Va, Toto!, Pierre Creton

When:
Venue: Birkbeck 43 Gordon Square

No booking required

FREE EVENT, BOOK HERE

Pierre Creton's Va, Toto! is a delightful experiment in essayistic storytelling in which a baby boar, Toto, is rescued and brought up by Madeleine, an elegant old lady living in rural Normandy... Although the story at first seems like a fairy tale, in fact it is all true, as Madeleine really is Creton's neighbour and the narrated events were filmed as they were actually happening. This subtle blending of everyday reality and a certain film magic make Va, Toto! one of the most original and enchanting movies of recent times.

Creton is himself a rare artistic beast, insofar as he works as an agricultural labourer alongside his film practice, and he considers himself an amateur or 'Sunday painter' whose films must adapt themselves to the rhythms of his working life, and beyond that to the rhythms of nature. In the case of Va, Toto!, for many years Pierre had wanted to film his neighbour Madeleine, who had always refused his artistic advances, until the day that Toto, an orphan whose real mother had been killed by hunters, turned up in the old lady's life at which point she invited Pierre into her world to film the story of the young boar.
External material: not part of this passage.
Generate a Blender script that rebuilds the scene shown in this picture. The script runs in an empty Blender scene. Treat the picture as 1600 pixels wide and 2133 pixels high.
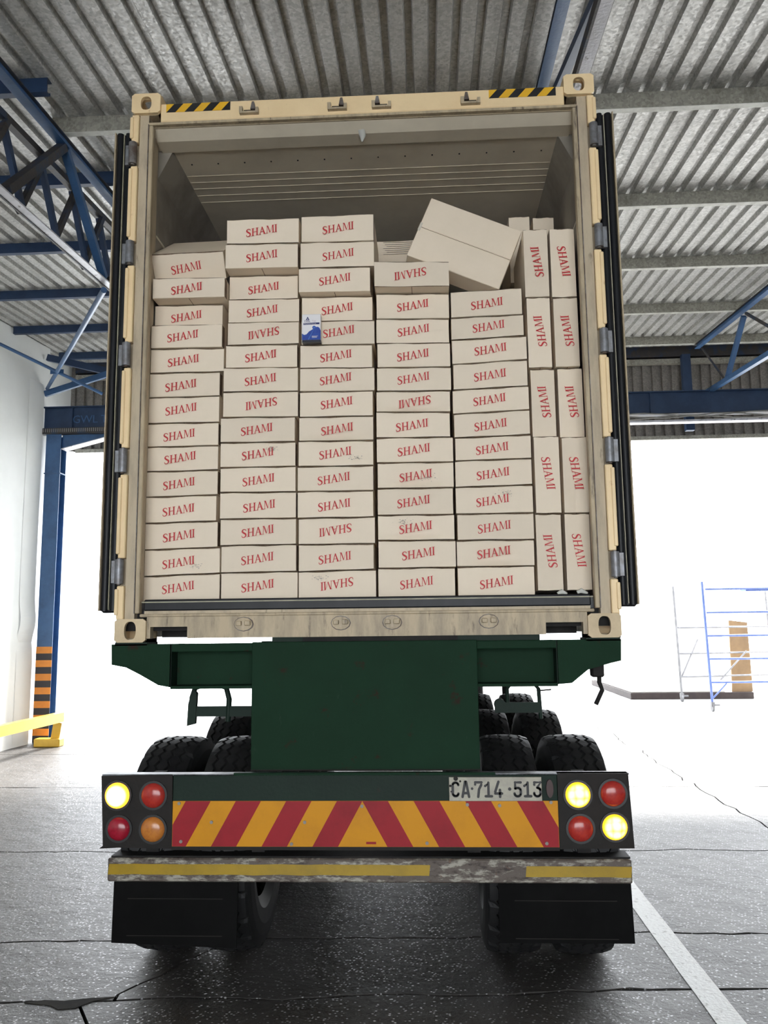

The material shot daily by Creton over a period of eight months forms the narrative core of the essay film that he was to elaborate into Va, Toto! In addition to the relationship between Madeleine and Toto, the film tells two further parallel stories: a trip to India undertaken by Pierre's partner, Vincent Barré, to study the sacred monkeys of Shimla; and closer to home, the troubled dreams of Joseph, a neighbour with respiratory problems, who is obliged to use a mechanical ventilator day and night...

The intertwining of these three true stories, and the formal elegance of the film as a whole, with its painterly composition, beautiful light, and split-screen effects, together produce an absolutely original, one-off filmic creation a kind of natural mystery film, which certainly features the greatest performance by a wild boar in the history of cinema!